The most emotionally charged appeals have come from low-lying islands, which fear being submerged as polar ice melts and whose teams flew to Dubai at great expense to their national budgets.
John Silk, the negotiator from the Marshall Islands, which lies on average 2.1 metres (seven feet) above sea level, said Monday that his country "did not come here to sign our death warrant".
- 'War for survival' -
Veteran US negotiator John Kerry has also urged stronger language on phasing out fossil fuels, even though the United States is the world's top oil producer and the rival Republican Party is deeply opposed to action on climate.
"This is a war for survival," Kerry, who helped negotiate the Paris accord, told a closed-door session in the early hours Tuesday.
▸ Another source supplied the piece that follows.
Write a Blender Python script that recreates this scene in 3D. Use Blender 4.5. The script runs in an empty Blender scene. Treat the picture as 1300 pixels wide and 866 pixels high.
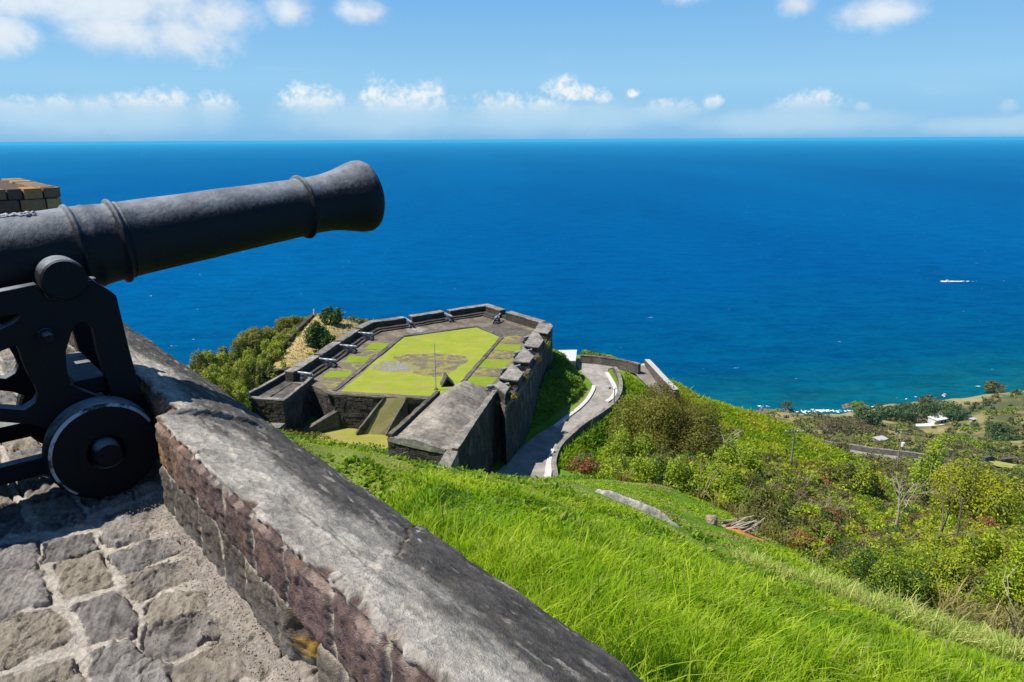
import bpy, bmesh, math, random
import numpy as np
from mathutils import Vector, Matrix
random.seed(7)
RNG = np.random.default_rng(11)
SC = bpy.context.scene
COL = SC.collection
# ------------------------------------------------------------------ survey of the place
# lens and tilt measured from the photograph; at*() turns a sighting plus a known height / distance into metres
F = 903.0; CX, CY = 650.0, 433.0; EYE = 1.6
PITCH = math.atan((CY - 177.0) / F); ROLL = 0.0054
CP, SP = math.cos(PITCH), math.sin(PITCH); CR, SR = math.cos(ROLL), math.sin(ROLL)
def ray(u, v):
    x = (u - CX) / F; y = -(v - CY) / F
    x, y = CR * x + SR * y, -SR * x + CR * y
    return (x, CP + y * SP, -SP + y * CP)
def at(u, v, z):
    d = ray(u, v); k = (z - EYE) / d[2]
    return (d[0] * k, d[1] * k, z)
def atY(u, v, Y):
    d = ray(u, v); k = Y / d[1]
    return (d[0] * k, Y, EYE + d[2] * k)
WD = (0.753, 0.658); WN = (0.658, -0.753)      # across / along the terrace parapet
def ts(t, s, z=0.0): return (t * WD[0] + s * WN[0], t * WD[1] + s * WN[1], z)
def to_ts(x, y): return x * WD[0] + y * WD[1], x * WN[0] + y * WN[1]
def atS(u, v, s):                               # on a vertical plane square to the parapet -> (t, z)
    d = ray(u, v); k = s / (WN[0] * d[0] + WN[1] * d[1])
    return (d[0] * k * WD[0] + d[1] * k * WD[1], EYE + d[2] * k)
def atT(u, v, t):                               # on a vertical plane along the parapet -> (s, z)
    d = ray(u, v); k = t / (WD[0] * d[0] + WD[1] * d[1])
    return (d[0] * k * WN[0] + d[1] * k * WN[1], EYE + d[2] * k)
# ------------------------------------------------------------------ noise
def _hash(ix, iy, iz, seed):
    h = (ix.astype(np.uint32) * np.uint32(374761393) + iy.astype(np.uint32) * np.uint32(668265263)
         + iz.astype(np.uint32) * np.uint32(2246822519) + np.uint32((seed * 974711 + 12345) & 0xffffffff))
    h = (h ^ (h >> np.uint32(13))) * np.uint32(1274126177)
    h = h ^ (h >> np.uint32(16))
    return (h & np.uint32(0xffffff)).astype(np.float64) / float(0xffffff)
def vnoise(x, y, z=None, seed=0):
    x = np.asarray(x, float); y = np.asarray(y, float)
    z = np.zeros_like(x) if z is None else np.asarray(z, float)
    fx, fy, fz = np.floor(x), np.floor(y), np.floor(z)
    ix, iy, iz = fx.astype(np.int64), fy.astype(np.int64), fz.astype(np.int64)
    a, b, c = x - fx, y - fy, z - fz
    a, b, c = [k * k * (3 - 2 * k) for k in (a, b, c)]
    r = 0
    for dx in (0, 1):
        for dy in (0, 1):
            for dz in (0, 1):
                w = (a if dx else 1 - a) * (b if dy else 1 - b) * (c if dz else 1 - c)
                r = r + w * _hash(ix + dx, iy + dy, iz + dz, seed)
    return r
def fbm(x, y, z=None, octv=4, seed=0, gain=0.5):
    s = 0; a = 1; t = 0
    for o in range(octv):
        k = 2.03 ** o
        s = s + a * vnoise(np.asarray(x) * k, np.asarray(y) * k, None if z is None else np.asarray(z) * k, seed + o * 17)
        t += a; a *= gain
    return s / t
def sstep(a, b, x):
    k = np.clip((x - a) / (b - a), 0, 1); return k * k * (3 - 2 * k)
# ------------------------------------------------------------------ objects
def link(o, parent=None):
    COL.objects.link(o)
    if parent is not None: o.parent = parent
    return o
def tag(o, label=None, cat=None, group=None, kind=None):
    if label: o['label'] = label
    if cat: o['category'] = cat
    if group: o['group'] = group
    if kind: o['kind'] = kind
    return o
def empty(name, loc=(0, 0, 0), rz=0.0):
    o = bpy.data.objects.new(name, None); o.empty_display_size = 0.2
    o.location = loc; o.rotation_euler = (0, 0, rz)
    return link(o)
def np_mesh(name, V, Fq, mat, parent=None, col=None, smooth=True, attrs=None):
    """mesh object from numpy arrays: V (n,3), Fq (m,k) faces of k corners"""
    V = np.asarray(V, np.float32); Fq = np.asarray(Fq, np.int32); k = Fq.shape[1]
    me = bpy.data.meshes.new(name)
    me.vertices.add(len(V)); me.vertices.foreach_set('co', V.ravel())
    me.loops.add(Fq.size); me.loops.foreach_set('vertex_index', Fq.ravel())
    me.polygons.add(len(Fq))
    me.polygons.foreach_set('loop_start', np.arange(0, Fq.size, k, dtype=np.int32))
    if smooth: me.polygons.foreach_set('use_smooth', np.ones(len(Fq), dtype=bool))
    me.update(calc_edges=True)
    if col is not None:
        c = np.ones((len(V), 4), np.float32); c[:, :3] = col
        a = me.color_attributes.new('Col', 'FLOAT_COLOR', 'POINT'); a.data.foreach_set('color', c.ravel())
    for nm, arr in (attrs or {}).items():
        a = me.attributes.new(nm, 'FLOAT', 'POINT'); a.data.foreach_set('value', np.asarray(arr, np.float32))
    me.materials.append(mat)
    return link(bpy.data.objects.new(name, me), parent)
def grid_faces(nu, nv):
    i = np.arange(nu - 1)[:, None] * nv + np.arange(nv - 1)[None, :]
    return np.stack([i, i + 1, i + nv + 1, i + nv], -1).reshape(-1, 4)
class MB:
    """collects boxes, prisms, tubes and lathes and links them as ONE mesh object"""
    def __init__(s): s.v = []; s.f = []
    def add(s, v, f):
        n = len(s.v); s.v += [tuple(p) for p in v]; s.f += [tuple(i + n for i in q) for q in f]; return s
    def box(s, x0, x1, y0, y1, z0, z1):
        v = [(x, y, z) for z in (z0, z1) for x, y in ((x0, y0), (x1, y0), (x1, y1), (x0, y1))]
        return s.add(v, [(3, 2, 1, 0), (4, 5, 6, 7), (0, 1, 5, 4), (1, 2, 6, 5), (2, 3, 7, 6), (3, 0, 4, 7)])
    def prism(s, poly, z0, z1, zt=None, batter=None):
        """poly: plan outline; z0 bottom, z1 top (numbers or lists); batter: outline used at the bottom"""
        n = len(poly)
        a = sum(poly[i][0] * poly[(i + 1) % n][1] - poly[(i + 1) % n][0] * poly[i][1] for i in range(n))
        idx = list(range(n)) if a > 0 else list(range(n))[::-1]
        g = lambda z, i: z[i] if isinstance(z, (list, tuple)) else z
        bp = batter or poly
        v = [(bp[i][0], bp[i][1], g(z0, i)) for i in idx] + [(poly[i][0], poly[i][1], g(z1, i)) for i in idx]
        f = [tuple(range(n))[::-1], tuple(range(n, 2 * n))] + [(i, (i + 1) % n, n + (i + 1) % n, n + i) for i in range(n)]
        return s.add(v, f)
    def tube(s, pts, rad, seg=8, cap=True):
        pts = [Vector(p) for p in pts]; n = len(pts)
        rad = rad if isinstance(rad, (list, tuple)) else [rad] * n
        v = []; up = None
        for i, p in enumerate(pts):
            d = (pts[min(i + 1, n - 1)] - pts[max(i - 1, 0)]).normalized()
            if up is None: up = Vector((0, 0, 1)) if abs(d.z) < 0.9 else Vector((1, 0, 0))
            a = d.cross(up).normalized(); b = a.cross(d).normalized(); up = b
            for k in range(seg):
                w = 2 * math.pi * k / seg
                v.append(p + (a * math.cos(w) + b * math.sin(w)) * rad[i])
        f = [(i * seg + k, i * seg + (k + 1) % seg, (i + 1) * seg + (k + 1) % seg, (i + 1) * seg + k) for i in range(n - 1) for k in range(seg)]
        if cap: f += [tuple(range(seg))[::-1], tuple((n - 1) * seg + k for k in range(seg))]
        return s.add(v, f)
    def lathe(s, prof, org, axis, seg=32):
        """prof: (distance along axis, radius)"""
        org = Vector(org); ax = Vector(axis).normalized()
        a = ax.cross(Vector((0, 0, 1)) if abs(ax.z) < 0.9 else Vector((1, 0, 0))).normalized(); b = a.cross(ax)
        v = []
        for h, r in prof:
            for k in range(seg):
                w = 2 * math.pi * k / seg
                v.append(org + ax * h + (a * math.cos(w) + b * math.sin(w)) * max(r, 1e-4))
        n = len(prof)
        f = [(i * seg + k, (i + 1) * seg + k, (i + 1) * seg + (k + 1) % seg, i * seg + (k + 1) % seg) for i in range(n - 1) for k in range(seg)]
        f += [tuple(range(seg)), tuple((n - 1) * seg + k for k in range(seg))[::-1]]
        return s.add(v, f)
    def build(s, name, mat, parent=None, smooth=False, bevel=0.0, angle=40):
        me = bpy.data.meshes.new(name); me.from_pydata(s.v, [], s.f)
        if bevel or True:
            bm = bmesh.new(); bm.from_mesh(me)
            bmesh.ops.recalc_face_normals(bm, faces=bm.faces)
            if bevel:
                ed = [e for e in bm.edges if len(e.link_faces) == 2 and e.calc_face_angle(0) > math.radians(angle)]
                bmesh.ops.bevel(bm, geom=ed, offset=bevel, segments=2, affect='EDGES', profile=0.6, clamp_overlap=True)
            if smooth:
                for fc in bm.faces: fc.smooth = True
                for e in bm.edges:
                    if len(e.link_faces) == 2 and e.calc_face_angle(0) > math.radians(angle): e.smooth = False
            bm.to_mesh(me); bm.free()
        me.materials.append(mat)
        return link(bpy.data.objects.new(name, me), parent)
def copy_tree(o, parent=None):
    c = o.copy(); COL.objects.link(c)
    if parent is not None: c.parent = parent
    for ch in list(o.children): copy_tree(ch, c)
    return c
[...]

Former US vice president Al Gore, who won the Nobel Peace Prize for his climate advocacy, said that Monday's "obsequious" draft looked as if it had been written by the OPEC oil cartel and warned that without changes the summit would be "the most embarrassing and dismal failure in 28 years of international climate negotiations".
The 21-page text does not go so far as to demand action on fossil fuels, only presenting measures that nations "could" take.
"This is not a menu in a restaurant. We have to do all of these things," Canada's Steven Guilbeault, part of a group of ministers tasked by Jaber to shepherd negotiations, told AFP.
"Parties are working around the clock," she said. "Negotiators are scurrying around rooms and on phone calls to try to find the places where they can agree."